Awards and incentives

At the same time, Europa Cinemas was looking for ways to bring its exhibitor members into the heart of the industry. One scheme, launched in 2003, was the Europa Cinemas Label, an award given by a jury of exhibitors to the best European film at Cannes, Berlin, Venice, Karlovy Vary and Locarno. The award comes with an incentive — one screening counts twice for quota purposes, enabling exhibitors to reach their target for non-national European films more easily.

With the network established and the conversion to digital projection accomplished, Europa Cinemas’ current focus is on innovation and building audiences. “The new challenge for Europa Cinemas is the future,” Poiroux says, referencing its Innovation and Development Labs, which the network has been organising since 2005 alongside its conferences in Bologna, Seville, Sofia and other cities.

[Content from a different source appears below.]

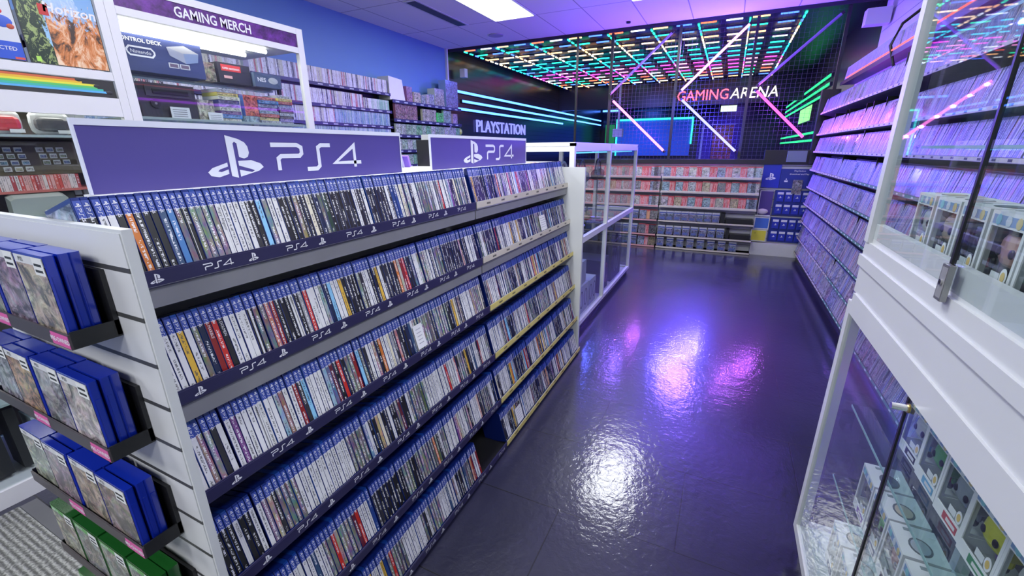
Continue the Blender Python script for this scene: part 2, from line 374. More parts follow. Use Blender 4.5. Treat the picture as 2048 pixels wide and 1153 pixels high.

Currently, 20% of support to Europa Cinemas members goes into attracting younger audiences. “This is a real issue: how do you attract young people and with what content?” Djoumer says of a subject that will be debated at the 20th Europa Cinema Network Conference in Bucharest from November 24-26.

The implications of Brexit on UK members are yet to become clear. These members are estimated to receive around $990,000 (£750,000) a year between them from the organisation. “In the scheme of things, it is not a huge figure but for small exhibitors, they make a small amount go a long way,” Cosgrove says. There are non-EU exhibitor members of the network but they are paid for by Eurimages, and the UK is no longer part of Eurimages. If Britain leaves the MEDIA Programme, it may be difficult to keep its exhibitors in the organisation.

“We have to wait and see what kind of system the UK will adapt,” says Djoumer. “Of course, it is a pity because these people have been members since the start, and we have very good representatives in the UK. I hope the MEDIA Programme will find a solution.”